Some 70,000 businesses or services use those applications, which means certain employees have to be authorized and authenticated. Some may only be authorized to use the applications, others to update content such as schedules, fares and availability.
To handle the mix, Sabre maintains two distinct directories to provide a coarse-grain/fine-grain authorization scheme. The "coarse" profile data is kept primarily in the Sun Java Directory Server, which is used to provide the initial authentication and authorization -- letting users in the front door, essentially. Profile data stored in an Oracle database is used to make more fine-grain decisions about whether users can access specific rows or columns of data, or update specific data within an application.
The Oracle database is considered the master database of record. It contains data on some 1,000 domains, 200,000 "branches" or groups, and details what each is allowed to do. Storing such data in a database as opposed to a directory makes it easier to data model and replicate, which is important from both a disaster recovery and federation perspective.
A federated future
Federation, in fact, is the next big challenge Sabre is meeting. It has been using federated Web SSO with many customers for some time, but typically on a one-by-one basis. Some use SiteMinder's own implementation of Web SSO, others use standards including the Security Assertion Markup Language (SAML), an XML-based standard for exchanging identity data, and others use Microsoft's Web Services Enhancements (WSE).
But it's been slow-going on the standards front until recently. "A lot of vendors weren't talking the same version of SAML or WSE a couple of years ago," Holland says, noting the standards leave room for implementation flexibility.
Sabre is now trying to migrate its various one-off implementations to true SAML-based connections, knocking them off as customer requirements dictate. "It just takes time.
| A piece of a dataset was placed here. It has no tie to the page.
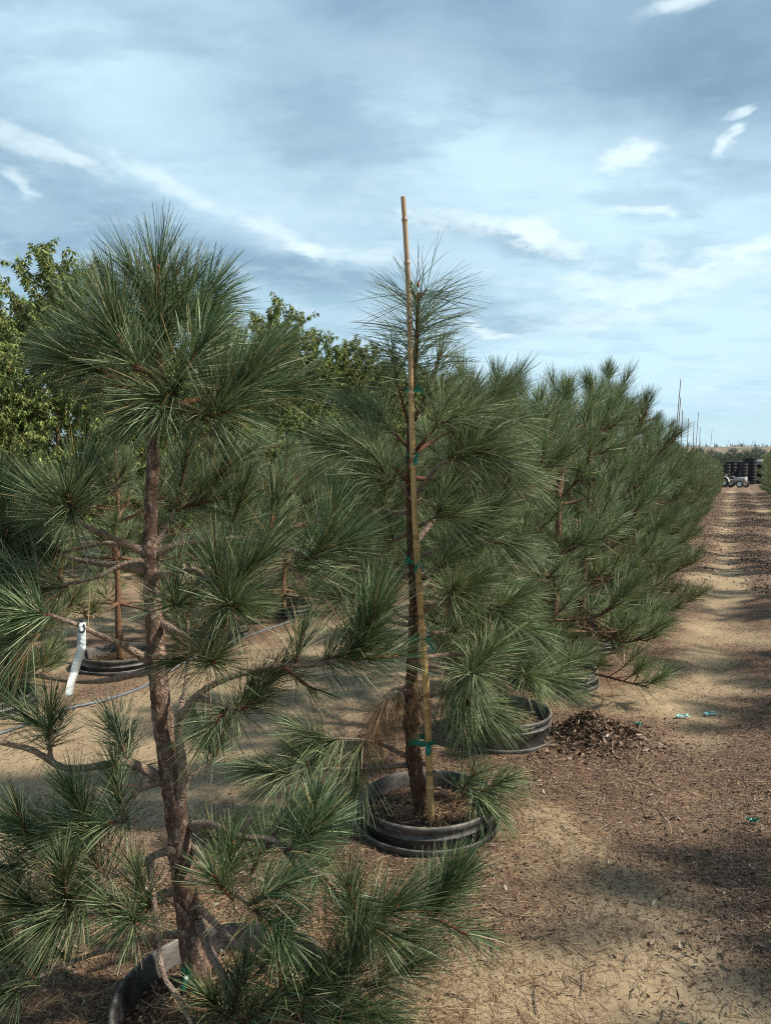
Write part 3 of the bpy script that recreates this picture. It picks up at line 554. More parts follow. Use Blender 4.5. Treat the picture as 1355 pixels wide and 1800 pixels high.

It's a big world out there with all the different identity providers and access management systems," he says.
But the technical problems are only the start. "A lot of this comes down to contractual, business language issues around who owns the identity, whether you trust them, what kind of audit trail will be available in the event you need to resolve or review a business transaction," Holland says. "Overall, the ability to establish trust and reconcile transactions is what has held up adoption of this [federation] process globally."